What possessed me to open the seemingly secure, safe, and dark room where I kept my feelings and the identity of our son who I aborted in 1974?

light in darkness blog

In the past whenever I tried to take a light into that room it made me agitated and angry. There was love in that room mixed with profound sadness and guilt. It was a sacred space of sorts but at the same time filled with sins and sorrows.

I never at any time considered that our son would rather be with us outside of the room in the light.

The definition of conversion is a change of nature or form or to turn around.

My “turning around” came slowly as I ventured more and more into the light- God’s Light. I was gently guided around each corner and into the nooks and crannies of the memories of my past. Many times, as I received healing graces I never looked back as insecurity and regret were replaced with clarity, forgiveness, and freedom.

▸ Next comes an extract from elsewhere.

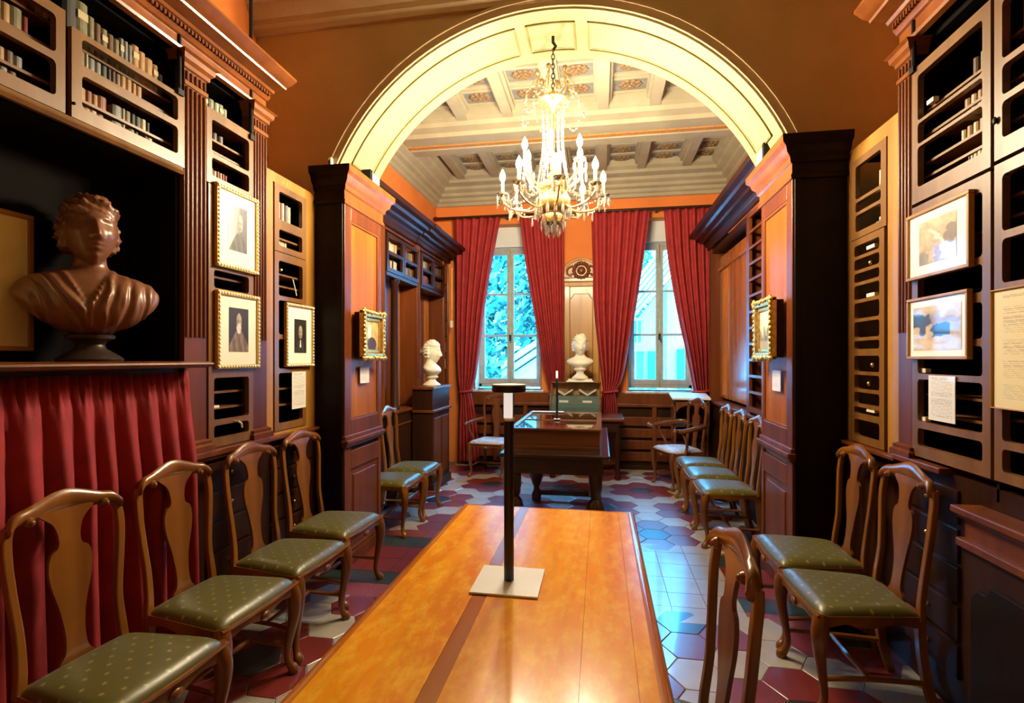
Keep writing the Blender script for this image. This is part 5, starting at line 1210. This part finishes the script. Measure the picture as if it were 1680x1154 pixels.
def portrait(bg, skin, coat, hx, hy, hr, beard=False, light=(-.5, .2), collar=None, bgl=None):
    def f(u, v):
        x, y = u - .5, v - .5; c = bg
        if bgl: c = lerp3(bg, bgl, 1.2 - 2.2 * u + .3 * v)
        n = _n.noise(Vector((u * 7, v * 7, hx * 9))) * .5 + _n.noise(Vector((u * 20, v * 20, 3))) * .25
        # shoulders
        sh = hy - hr * 1.25 - 1.15 * max(0, abs(x - hx * .6) - .10) ** 1.25
        if y < sh:
            k = .5 + .5 * math.sin((x * 22 + y * 7) + n * 2); c = lerp3(coat, tuple(q * 2.2 + .03 for q in coat), k * .7 + n * .4)
            if collar and abs(x - hx) < .035 + .10 * max(0, (sh - y)) and sh - y < .22: c = collar
        dx, dy = (x - hx) / hr * 1.25, (y - hy) / hr / 1.05
        d = dx * dx + dy * dy
        if d < 1:
            l = .55 + .45 * (dx * -light[0] * -1 + dy * light[1]); l = max(.25, min(1.1, l))
            c = tuple(q * l for q in skin)
            for s in (-1, 1):
                if (dx - s * .36) ** 2 / .05 + (dy - .02) ** 2 / .012 < 1: c = tuple(q * .35 for q in c)
            if abs(dx) < .09 and -.35 < dy < .05: c = tuple(min(1, q * 1.25) for q in c)
            if abs(dx) < .3 and abs(dy + .55) < .07: c = tuple(q * .45 for q in c)
        if beard and (dx * 1.15) ** 2 + ((y - hy + hr * .95) / hr / .75) ** 2 < 1 and dy < -.28: c = lerp3((.55, .50, .46), (.8, .76, .7), .5 + n)
        return tuple(max(0, q * (1 + .25 * n)) for q in c)
    return f
picture(TL, 2.535, 2.89, 2.08, 2.545, .024, 'dots', (.27, .72, .24, .80), portrait((.10, .10, .11), (.55, .52, .50), (.05, .05, .055), .12, .14, .19, light=(.5, .3), bgl=(.62, .61, .60)), 'upper portrait photograph in beaded gilt frame between the fluted pilasters')
picture(TL, 2.54, 2.90, 1.51, 1.95, .024, 'dots', (.27, .73, .22, .80), portrait((.025, .018, .022), (.68, .58, .46), (.13, .085, .055), .0, .20, .17, True, (.4, .3)), 'lower portrait photograph of a bearded man in beaded gilt frame')
picture(TL, 3.195, 3.535, 1.51, 1.95, .022, 'dots', (.30, .74, .22, .76), portrait((.012, .010, .008), (.60, .50, .34), (.012, .010, .010), .0, .12, .19, False, (.3, .4), (.8, .74, .6)), 'dark portrait photograph hanging on the narrow left bookcase', o0=.008)
def sepia1(u, v):
    u += .10 * _n.noise(Vector((u * 5, v * 5, 41))) + .04 * _n.noise(Vector((u * 15, v * 15, 5))); v += .10 * _n.noise(Vector((u * 5, v * 5, 51))) + .04 * _n.noise(Vector((u * 15, v * 15, 8)))
    n = _n.noise(Vector((u * 4, v * 4, 1.7))) + .5 * _n.noise(Vector((u * 11, v * 11, 4)))
    c = lerp3((.30, .22, .13), (.62, .50, .30), .55 + .6 * n + .35 * (v - .4))
    d = ((u - .72) / .22) ** 2 + ((v - .22) / .22) ** 2
    if d < 1: c = lerp3(c, (.80, .70, .45), 1 - d + .3 * n)
    if abs((v - .78) + (u - .30) * .95) < .055 and .28 < u < .8: c = (.80, .72, .50)
    if ((u - .86) / .15) ** 2 + ((v - .55) / .18) ** 2 < 1: c = lerp3(c, (.12, .08, .07), .8)
    if ((u - .52) / .10) ** 2 + ((v - .20) / .16) ** 2 < 1: c = (.30, .12, .05)
    if u < .3 and v < .25: c = lerp3(c, (.20, .17, .15), .7)
    return tuple(max(.02, q) for q in c)
def sepia2(u, v):
    u += .07 * _n.noise(Vector((u * 6, v * 6, 21))) + .03 * _n.noise(Vector((u * 19, v * 19, 5))); v += .08 * _n.noise(Vector((u * 6, v * 6, 31))) + .03 * _n.noise(Vector((u * 19, v * 19, 8)))
    n = _n.noise(Vector((u * 5, v * 5, 7))) + .5 * _n.noise(Vector((u * 14, v * 14, 2)))
    c = lerp3((.42, .27, .10), (.74, .56, .26), .5 + .5 * n + .3 * math.sin(v * 6 + u * 2))
    if v > .60 and v < .78 - .06 * u: c = lerp3(c, (.32, .17, .09), .7)
    if ((u - .60) / .20) ** 2 + ((v - .46) / .15) ** 2 + .4 * n < 1: c = (.035, .018, .016)
    if u < .42 and v > .52 + .3 * abs(u - .22) + .12 * n and v < .86 - .12 * u: c = (.05, .045, .07)
    if abs(u - .2) < .05 and .35 < v < .6: c = (.06, .05, .06)
    return tuple(max(.02, q) for q in c)
picture(TR, 2.435, 2.885, 1.95, 2.272, .016, 'oak', (.21, .80, .19, .82), sepia1, 'upper sepia print in thin gilt frame on the near right bookcase', flip=True, o0=.022)
picture(TR, 2.445, 2.88, 1.565, 1.86, .014, 'oak', (.10, .89, .14, .84), sepia2, 'lower sepia landscape print in thin gilt frame on the near right bookcase', flip=True, o0=.022)
def textpage(ink, paper, blocks, margin=.09, lines=40):
    def f(u, v):
        y = (1 - v) * lines; r = int(y)
        if margin < u < 1 - margin and .25 < y - r < .75:
            for a, b, e in blocks:
                if a <= (1 - v) <= b:
                    if u < e - .12 * abs(math.sin(r * 2.3)) and math.sin(u * 140 + r * 9) + math.sin(u * 47 + r * 5) > -.9: return lerp3(paper, ink, .55)
        return paper
    return f
picture(TR, 1.86, 2.318, 1.375, 1.835, .006, 'oak', (.02, .98, .02, .98), textpage((.25, .18, .08), (.78, .68, .40), [(.03, .06, .7), (.13, .20, 1), (.22, .36, 1), (.41, .55, 1), (.60, .75, 1), (.80, .93, .9)], .10, 60), 'large printed document sheet on the rightmost bookcase door', flip=True, o0=.022, nu=60, nv=240)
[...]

The more light I had within my heart the more obvious became the silent, dead darkness of rooms in my heart I refused to approach.

I have personally witnessed miracles of healing and recovery for women and men who attend post abortion healing retreats.

By an impulse of divine grace, I attended a Rachel’s Vineyard weekend retreat. It was there I opened a tiny window into that room and with a trembling hand held a small, flickering candle of hope-filled light and looked in. Surrounded and supported by others at the retreat who shared my fear and dread I saw there were no gruesome ghouls or bloody specters, but the face of our son held in the arms of Jesus.

Post abortion recovery is not an instantaneous cure. Continued years of seeking and finding peace and reconciliation spured me on.

I served on Rachel’s Vineyard retreat teams which helped to galvanize my mission of seeking out other souls imprisoned in the dark night of denial and repression.

Like the layers of an onion I was peeled by a loving God exposing further channels of grace that I had blocked.

I had put off, for no reason so I thought, placing our son’s name on the Memorial Wall for the Unborn at one of our local churches.

A dear friend had already begun the process of obtaining the plaque and it encouraged me to move forward with it.

When the day came to go and receive his plaque and place it on the wall, my husband and I drove rather quietly to the cemetery.

When we arrived the lovely lady in charge of the wall placed the little plaque in my hand. I saw his name and felt the weight of the plaque in my hands.

I thought that I could never be surprised by God’s generosity to His beloved children. However, on that day a door that I did not even consciously acknowledge was blown wide open and a torrent of blinding, life-giving light rushed out.

My heart jumped, and I felt like I would faint with joy and wonder.

I have always been a visual and tactile person. My thoughts about our son were ethereal lacking any kind of solidity and substance.

There had been no body to see and hold and bury.

But in my hands was Benjamin: like a glittering warm star; a smiling star, a star that said, “Hi Mom.”

There was no guilt or shame, only recognition of someone I knew, that I had known from all eternity.

With tremulous hands, I placed his plaque on the granite wall alongside other children and then I sat back and just stared. I heard in my heart, “Well done, daughter. It is finished.”

1 Thessalonians 5:4-5 – For you are sons of light and sons of the day; we are not of the night or of darkness.

The room where I kept our son has since been opened wide and cleaned and blessed. Now thoughts of his running and playing in the sun flit in and out of my heart.

I will not hide this magnificent light under a bushel any longer.